RECORDED INFORMATION:

********************

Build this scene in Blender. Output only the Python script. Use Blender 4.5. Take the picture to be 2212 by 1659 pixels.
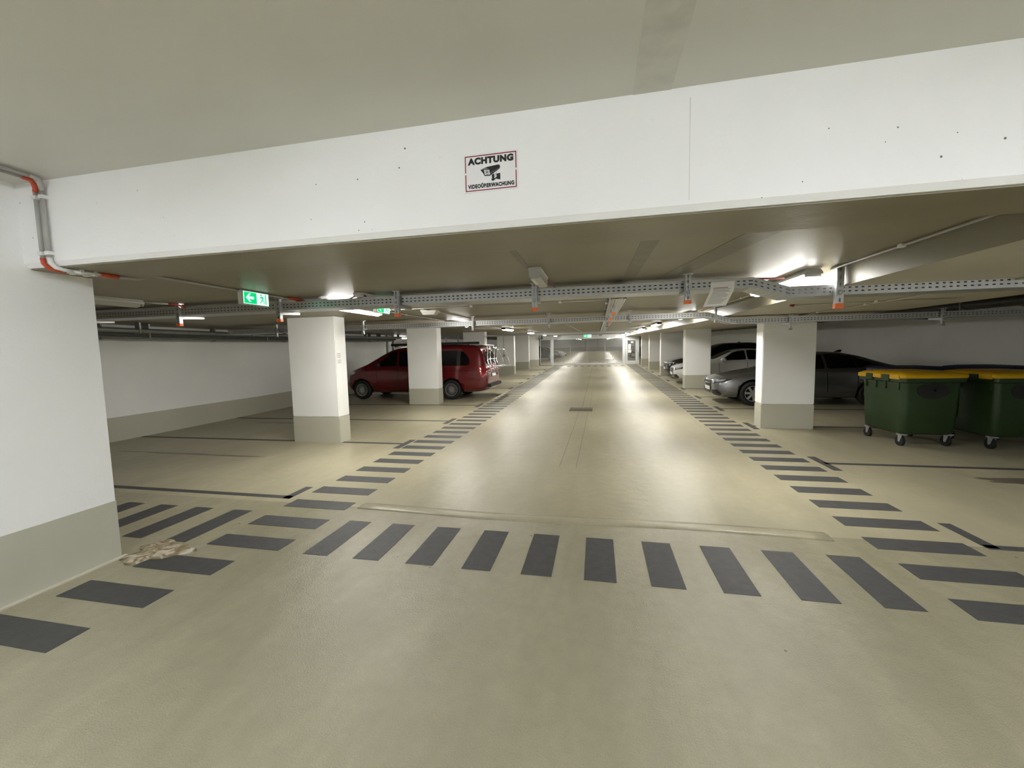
import bpy, bmesh, math, random
from mathutils import Vector, Matrix
from mathutils.bvhtree import BVHTree
random.seed(7)
for o in list(bpy.data.objects): bpy.data.objects.remove(o)
S = bpy.context.scene
C = S.collection
PI = math.pi

# ------------------------------------------------------------------ camera
FPX, YAW, PITCH, ROLL, CAMH = 876.1, .20776, .08169, -.021877, 1.7
cd = bpy.data.cameras.new('camera'); cam = bpy.data.objects.new('camera', cd); C.objects.link(cam)
cd.sensor_fit = 'HORIZONTAL'; cd.sensor_width = 36; cd.lens = FPX / 2212 * 36
cd.clip_start = .02; cd.clip_end = 300
_f = Vector((-math.sin(YAW) * math.cos(PITCH), math.cos(YAW) * math.cos(PITCH), -math.sin(PITCH)))
_r = Vector((math.cos(YAW), math.sin(YAW), 0)); _u = _r.cross(_f)
_R = _r * math.cos(ROLL) + _u * math.sin(ROLL); _U = _u * math.cos(ROLL) - _r * math.sin(ROLL)
cam.matrix_world = Matrix(((_R.x, _U.x, -_f.x, 0), (_R.y, _U.y, -_f.y, 0), (_R.z, _U.z, -_f.z, CAMH), (0, 0, 0, 1)))
S.camera = cam
# ------------------------------------------------------------------ world, exposure
w = bpy.data.worlds.new('world'); S.world = w; w.use_nodes = True
w.node_tree.nodes['Background'].inputs[0].default_value = (.5, .5, .48, 1)
w.node_tree.nodes['Background'].inputs[1].default_value = .02
S.view_settings.view_transform = 'Standard'; S.view_settings.look = 'None'
S.view_settings.exposure = 2.86; S.view_settings.gamma = 1.0; S.view_settings.use_curve_mapping = False
LAMP = 18.5          # strength of the aisle tubes
LAMP_NEAR = 13.7     # strength of the tubes over the entrance, behind the viewer
WARM = (1, .975, .915); COOL = (.955, 1, 1.075)

# ------------------------------------------------------------------ materials
MATS = {}
def mat(name, col, rough=.5, metal=0, vary=.08, scale=6, bump=0, bscale=80, spec=.5, coat=0, emit=None, est=0):
    if name in MATS: return MATS[name]
    m = bpy.data.materials.new(name); m.use_nodes = True; nt = m.node_tree; N = nt.nodes; L = nt.links
    p = N['Principled BSDF']
    tc = N.new('ShaderNodeTexCoord'); nz = N.new('ShaderNodeTexNoise'); nz.inputs['Scale'].default_value = scale; nz.inputs['Detail'].default_value = 6
    L.new(tc.outputs['Object'], nz.inputs['Vector'])
    rp = N.new('ShaderNodeValToRGB')
    rp.color_ramp.elements[0].position = .3; rp.color_ramp.elements[1].position = .7
    rp.color_ramp.elements[0].color = tuple(c * (1 - vary) for c in col) + (1,)
    rp.color_ramp.elements[1].color = tuple(min(1, c * (1 + vary)) for c in col) + (1,)
    L.new(nz.outputs['Fac'], rp.inputs['Fac']); L.new(rp.outputs['Color'], p.inputs['Base Color'])
    p.inputs['Roughness'].default_value = rough; p.inputs['Metallic'].default_value = metal
    p.inputs['Specular IOR Level'].default_value = spec
    p.inputs['Coat Weight'].default_value = coat; p.inputs['Coat Roughness'].default_value = .05
    if bump:
        nb = N.new('ShaderNodeTexNoise'); nb.inputs['Scale'].default_value = bscale; nb.inputs['Detail'].default_value = 3
        L.new(tc.outputs['Object'], nb.inputs['Vector'])
        b = N.new('ShaderNodeBump'); b.inputs['Strength'].default_value = bump; b.inputs['Distance'].default_value = .01
        L.new(nb.outputs['Fac'], b.inputs['Height']); L.new(b.outputs['Normal'], p.inputs['Normal'])
    if emit:
        p.inputs['Emission Color'].default_value = tuple(emit) + (1,); p.inputs['Emission Strength'].default_value = est
    MATS[name] = m
    return m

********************

WHAT THE EXERCISE ASKS: Word for word, quote the full listing, omitting every picture.

THE SOLUTION:
Build this scene in Blender. Output only the Python script. Use Blender 4.5. Take the picture to be 2212 by 1659 pixels.
import bpy, bmesh, math, random
from mathutils import Vector, Matrix
from mathutils.bvhtree import BVHTree
random.seed(7)
for o in list(bpy.data.objects): bpy.data.objects.remove(o)
S = bpy.context.scene
C = S.collection
PI = math.pi

# ------------------------------------------------------------------ camera
FPX, YAW, PITCH, ROLL, CAMH = 876.1, .20776, .08169, -.021877, 1.7
cd = bpy.data.cameras.new('camera'); cam = bpy.data.objects.new('camera', cd); C.objects.link(cam)
cd.sensor_fit = 'HORIZONTAL'; cd.sensor_width = 36; cd.lens = FPX / 2212 * 36
cd.clip_start = .02; cd.clip_end = 300
_f = Vector((-math.sin(YAW) * math.cos(PITCH), math.cos(YAW) * math.cos(PITCH), -math.sin(PITCH)))
_r = Vector((math.cos(YAW), math.sin(YAW), 0)); _u = _r.cross(_f)
_R = _r * math.cos(ROLL) + _u * math.sin(ROLL); _U = _u * math.cos(ROLL) - _r * math.sin(ROLL)
cam.matrix_world = Matrix(((_R.x, _U.x, -_f.x, 0), (_R.y, _U.y, -_f.y, 0), (_R.z, _U.z, -_f.z, CAMH), (0, 0, 0, 1)))
S.camera = cam
# ------------------------------------------------------------------ world, exposure
w = bpy.data.worlds.new('world'); S.world = w; w.use_nodes = True
w.node_tree.nodes['Background'].inputs[0].default_value = (.5, .5, .48, 1)
w.node_tree.nodes['Background'].inputs[1].default_value = .02
S.view_settings.view_transform = 'Standard'; S.view_settings.look = 'None'
S.view_settings.exposure = 2.86; S.view_settings.gamma = 1.0; S.view_settings.use_curve_mapping = False
LAMP = 18.5          # strength of the aisle tubes
LAMP_NEAR = 13.7     # strength of the tubes over the entrance, behind the viewer
WARM = (1, .975, .915); COOL = (.955, 1, 1.075)

# ------------------------------------------------------------------ materials
MATS = {}
def mat(name, col, rough=.5, metal=0, vary=.08, scale=6, bump=0, bscale=80, spec=.5, coat=0, emit=None, est=0):
    if name in MATS: return MATS[name]
    m = bpy.data.materials.new(name); m.use_nodes = True; nt = m.node_tree; N = nt.nodes; L = nt.links
    p = N['Principled BSDF']
    tc = N.new('ShaderNodeTexCoord'); nz = N.new('ShaderNodeTexNoise'); nz.inputs['Scale'].default_value = scale; nz.inputs['Detail'].default_value = 6
    L.new(tc.outputs['Object'], nz.inputs['Vector'])
    rp = N.new('ShaderNodeValToRGB')
    rp.color_ramp.elements[0].position = .3; rp.color_ramp.elements[1].position = .7
    rp.color_ramp.elements[0].color = tuple(c * (1 - vary) for c in col) + (1,)
    rp.color_ramp.elements[1].color = tuple(min(1, c * (1 + vary)) for c in col) + (1,)
    L.new(nz.outputs['Fac'], rp.inputs['Fac']); L.new(rp.outputs['Color'], p.inputs['Base Color'])
    p.inputs['Roughness'].default_value = rough; p.inputs['Metallic'].default_value = metal
    p.inputs['Specular IOR Level'].default_value = spec
    p.inputs['Coat Weight'].default_value = coat; p.inputs['Coat Roughness'].default_value = .05
    if bump:
        nb = N.new('ShaderNodeTexNoise'); nb.inputs['Scale'].default_value = bscale; nb.inputs['Detail'].default_value = 3
        L.new(tc.outputs['Object'], nb.inputs['Vector'])
        b = N.new('ShaderNodeBump'); b.inputs['Strength'].default_value = bump; b.inputs['Distance'].default_value = .01
        L.new(nb.outputs['Fac'], b.inputs['Height']); L.new(b.outputs['Normal'], p.inputs['Normal'])
    if emit:
        p.inputs['Emission Color'].default_value = tuple(emit) + (1,); p.inputs['Emission Strength'].default_value = est
    MATS[name] = m
    return m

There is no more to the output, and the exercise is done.